• [Material provided]
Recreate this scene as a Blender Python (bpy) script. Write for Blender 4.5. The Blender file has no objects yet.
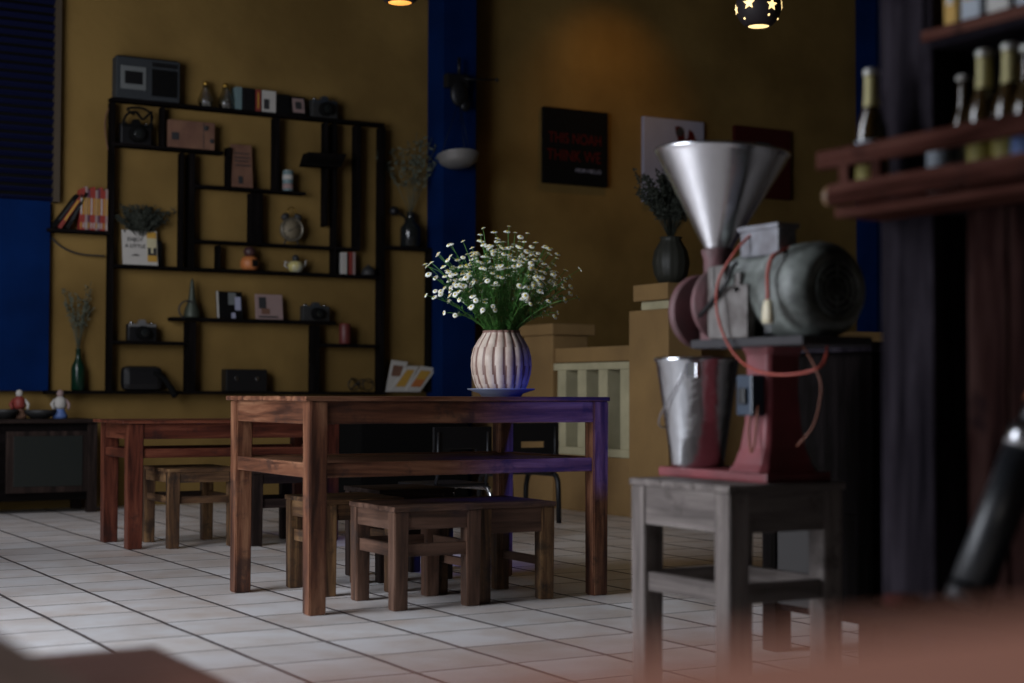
import bpy, bmesh, math, random
from mathutils import Vector, Matrix, Euler
random.seed(7)
S = bpy.context.scene
COL = S.collection
PI = math.pi

# ------------------------------------------------------------------ camera
F_PX, PITCH, ROLL, YAW, CH = 1593.55, .033268, .0030877, .523167, .74614
_f = Vector((math.sin(YAW)*math.cos(PITCH), math.cos(YAW)*math.cos(PITCH), math.sin(PITCH)))
_r = Vector((math.cos(YAW), -math.sin(YAW), 0)); _u = _r.cross(_f)
_r, _u = math.cos(ROLL)*_r+math.sin(ROLL)*_u, -math.sin(ROLL)*_r+math.cos(ROLL)*_u
CAM = Vector((0, 0, CH))
cd = bpy.data.cameras.new('camera'); cam = bpy.data.objects.new('camera', cd); COL.objects.link(cam)
cd.sensor_width = 36; cd.lens = F_PX/1024*36; cd.clip_start = .02; cd.clip_end = 100
m = Matrix((_r, _u, -_f)).transposed().to_4x4(); m.translation = CAM; cam.matrix_world = m
cd.dof.use_dof = True; cd.dof.focus_distance = 6.5; cd.dof.aperture_fstop = 2.0; cd.dof.aperture_blades = 0
S.camera = cam

# ------------------------------------------------------------------ world, lights, exposure
S.view_settings.view_transform = 'Standard'; S.view_settings.look = 'None'
S.view_settings.gamma = 1; S.view_settings.use_curve_mapping = False
S.view_settings.exposure = 0.0
w = bpy.data.worlds.new('world'); S.world = w; w.use_nodes = True
w.node_tree.nodes['Background'].inputs[0].default_value = (.55, .7, 1, 1)
w.node_tree.nodes['Background'].inputs[1].default_value = .03

def area(name, loc, target, sx, sy, power, col, spread=180):
    l = bpy.data.lights.new(name, 'AREA'); l.shape = 'RECTANGLE'; l.size = sx; l.size_y = sy
    l.energy = power; l.color = col; l.spread = math.radians(spread)
    o = bpy.data.objects.new(name, l); COL.objects.link(o); o.location = loc
    o.rotation_euler = (Vector(target)-Vector(loc)).to_track_quat('-Z', 'Z').to_euler()
    return o
# daylight through an assumed, unseen shopfront opening on the left, then two added fill lights
area('assumed_shopfront_daylight', (-1.15, 4.75, 1.40), (2.4, 4.9, .3), 3.9, 2.0, 170, (.86, .91, 1.0), 150)
area('rack_wall_fill', (.7, 8.1, 2.25), (3.1, 10.4, 1.75), 1.5, 1.5, 26, (.95, .95, 1.0), 150)  # added fill without a window, brightens the left wall and rack
area('foreground_fill', (.25, .3, 1.7), (.35, .75, .3), .6, .6, 5, (1.0, .93, .88), 116)  # added fill hung above the foreground tabletop to brighten it

# ------------------------------------------------------------------ helpers
def at(px, py, Y):
    d = _f+(px-512)/F_PX*_r-(py-341.5)/F_PX*_u
    return CAM+d*(Y/d.y)
def tag(o, label=None, cat=None, group=None, kind=None):
    if label: o['label'] = label
    if cat: o['category'] = cat
    if group: o['group'] = group
    if kind: o['kind'] = kind
    return o
def thing(name, loc, label, cat, group=None, rz=0):
    o = bpy.data.objects.new(name, None); COL.objects.link(o); o.empty_display_size = .05
    o.location = loc; o.rotation_euler = (0, 0, rz)
    return tag(o, label, cat, group)
def root_loc(o):
    while o.parent: o = o.parent
    return o.location
class MB:
    def __init__(s): s.b = bmesh.new()
    def _fin(s, vs, M, mi, smooth=False):
        if M is not None: bmesh.ops.transform(s.b, matrix=M, verts=vs)
        fs = {f for v in vs for f in v.link_faces}
        for f in fs: f.material_index = mi; f.smooth = smooth
        return vs
    def box(s, x0, x1, y0, y1, z0, z1, bev=0, mi=0, M=None):
        vs = bmesh.ops.create_cube(s.b, size=1)['verts']
        for v in vs: v.co = Vector((x0+(v.co.x+.5)*(x1-x0), y0+(v.co.y+.5)*(y1-y0), z0+(v.co.z+.5)*(z1-z0)))
        if bev:
            es = list({e for v in vs for e in v.link_edges})
            r = bmesh.ops.bevel(s.b, geom=es, offset=bev, segments=2, affect='EDGES', profile=.6)
            vs = list({v for f in r['faces'] for v in f.verts}|{v for v in vs if v.is_valid})
        s._fin(vs, M, mi); return s
    def leg(s, x, y, z0, z1, w0, w1, bev=.003, mi=0):
        """square post, w0 wide at the foot, w1 at the top"""
        vs = bmesh.ops.create_cube(s.b, size=1)['verts']
        for v in vs:
            k = w1 if v.co.z > 0 else w0
            v.co = Vector((x+v.co.x*k, y+v.co.y*k, z1 if v.co.z > 0 else z0))
        es = list({e for v in vs for e in v.link_edges})
        r = bmesh.ops.bevel(s.b, geom=es, offset=bev, segments=2, affect='EDGES')
        s._fin(list({v for f in r['faces'] for v in f.verts}), None, mi); return s
    def cyl(s, p0, p1, r0, r1=None, seg=20, mi=0, smooth=True, caps=True):
        p0, p1 = Vector(p0), Vector(p1); d = p1-p0; r1 = r0 if r1 is None else r1
        vs = bmesh.ops.create_cone(s.b, cap_ends=caps, segments=seg, radius1=r0, radius2=max(r1, 1e-5), depth=d.length)['verts']
        M = Matrix.Translation((p0+p1)/2) @ d.to_track_quat('Z', 'Y').to_matrix().to_4x4()
        s._fin(vs, M, mi, smooth)
        for f in {f for v in vs for f in v.link_faces}:
            if len(f.verts) > 4: f.smooth = False
        return s
    def sph(s, c, r, sc=(1, 1, 1), seg=20, mi=0, R=None):
        vs = bmesh.ops.create_uvsphere(s.b, u_segments=seg, v_segments=max(8, seg//2), radius=r)['verts']
        M = Matrix.Translation(c) @ (R.to_4x4() if R else Matrix()) @ Matrix.Diagonal((*sc, 1))
        s._fin(vs, M, mi, True); return s
    def lathe(s, prof, c=(0, 0, 0), seg=32, mi=0, M=None, rib=None, groove=None, smooth=True):
        rings = []
        for (r, z) in prof:
            ring = []
            for k in range(seg):
                a = 2*PI*k/seg; rr = r*(rib(a, z) if rib else 1)
                ring.append(s.b.verts.new((rr*math.cos(a), rr*math.sin(a), z)))
            rings.append(ring)
        fs = []
        for i in range(len(rings)-1):
            for k in range(seg):
                f = s.b.faces.new((rings[i][k], rings[i][(k+1) % seg], rings[i+1][(k+1) % seg], rings[i+1][k]))
                f.smooth = smooth
                f.material_index = groove(k, i) if groove else mi
        if prof[0][0] > 1e-4 and prof[0] != prof[-1]:
            pass
        vs = [v for g in rings for v in g]
        MM = Matrix.Translation(c) @ (M if M is not None else Matrix())
        bmesh.ops.transform(s.b, matrix=MM, verts=vs); return s
    def tube(s, pts, r, seg=8, mi=0, closed=False):
        pts = [Vector(p) for p in pts]; n = len(pts); rings = []
        up = Vector((0, 0, 1)); prev = None
        for i, p in enumerate(pts):
            t = (pts[min(i+1, n-1)]-pts[max(i-1, 0)]).normalized()
            if prev is None:
                a = up.cross(t)
                if a.length < .1: a = Vector((1, 0, 0)).cross(t)
            else: a = prev-t*prev.dot(t)
            a.normalize(); prev = a; b = t.cross(a)
            rr = r[i] if isinstance(r, (list, tuple)) else r
            rings.append([s.b.verts.new(p+(a*math.cos(2*PI*k/seg)+b*math.sin(2*PI*k/seg))*rr) for k in range(seg)])
        for i in range(n-1):
            for k in range(seg):
                f = s.b.faces.new((rings[i][k], rings[i][(k+1) % seg], rings[i+1][(k+1) % seg], rings[i+1][k])); f.smooth = True; f.material_index = mi
        for g in (rings[0][::-1], rings[-1]):
            if seg > 2:
                f = s.b.faces.new(g); f.material_index = mi
        return s
    def prism(s, pts, d, mi=0):
        """polygon pts (3D) extruded along vector d"""
        a = [s.b.verts.new(p) for p in pts]; d = Vector(d); b = [s.b.verts.new(Vector(p)+d) for p in pts]; n = len(a)
        fs = [s.b.faces.new(a), s.b.faces.new(b[::-1])]+[s.b.faces.new((a[i], b[i], b[(i+1) % n], a[(i+1) % n])) for i in range(n)]
        for f in fs: f.material_index = mi
        return s
    def face(s, pts, mi=0):
        f = s.b.faces.new([s.b.verts.new(p) for p in pts]); f.material_index = mi; return s
    def build(s, name, mat, parent=None, solid=0):
        me = bpy.data.meshes.new(name)
        if parent is not None: bmesh.ops.translate(s.b, vec=-root_loc(parent), verts=s.b.verts[:])
        bmesh.ops.recalc_face_normals(s.b, faces=s.b.faces[:])
        s.b.to_mesh(me); s.b.free()
        for q in (mat if isinstance(mat, (list, tuple)) else [mat]): me.materials.append(q)
        o = bpy.data.objects.new(name, me); COL.objects.link(o)
        if parent is not None: o.parent = parent
        if solid:
            md = o.modifiers.new('thickness', 'SOLIDIFY'); md.thickness = solid; md.offset = 0
        return o
def single(mb, name, mat, label, cat, group=None, solid=0):
    """a thing that is one mesh, with its origin at its base"""
    bb = [v.co for v in mb.b.verts]
    c = Vector(((min(v.x for v in bb)+max(v.x for v in bb))/2, (min(v.y for v in bb)+max(v.y for v in bb))/2, min(v.z for v in bb)))
    bmesh.ops.translate(mb.b, vec=-c, verts=mb.b.verts[:])
    o = mb.build(name, mat, None, solid); o.location = c
    return tag(o, label, cat, group)
def copy_tree(o, parent=None):
    c = o.copy(); COL.objects.link(c)
    if parent is not None: c.parent = parent
    for ch in list(o.children): copy_tree(ch, c)
    return c
def text(s, size, mat, parent, loc, name='lettering', rot=(PI/2, 0, 0), depth=.0008, align='CENTER', sx=1):
    cu = bpy.data.curves.new('lettering', 'FONT'); cu.body = s; cu.size = size; cu.extrude = depth; cu.align_x = align; cu.align_y = 'CENTER'
    t = bpy.data.objects.new('lettering_tmp', cu); COL.objects.link(t)
    dg = bpy.context.evaluated_depsgraph_get()
    me = bpy.data.meshes.new_from_object(t.evaluated_get(dg)); bpy.data.objects.remove(t)
    me.materials.clear(); me.materials.append(mat)
    o = bpy.data.objects.new(name, me); COL.objects.link(o); o.parent = parent
    o.location = Vector(loc)-(root_loc(parent)); o.rotation_euler = rot; o.scale = (sx, 1, 1)
    return o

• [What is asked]
From the listing above, collect each line in which the string "scene" appears.

• [Response to the exercise]
Recreate this scene as a Blender Python (bpy) script. Write for Blender 4.5. The Blender file has no objects yet.
S = bpy.context.scene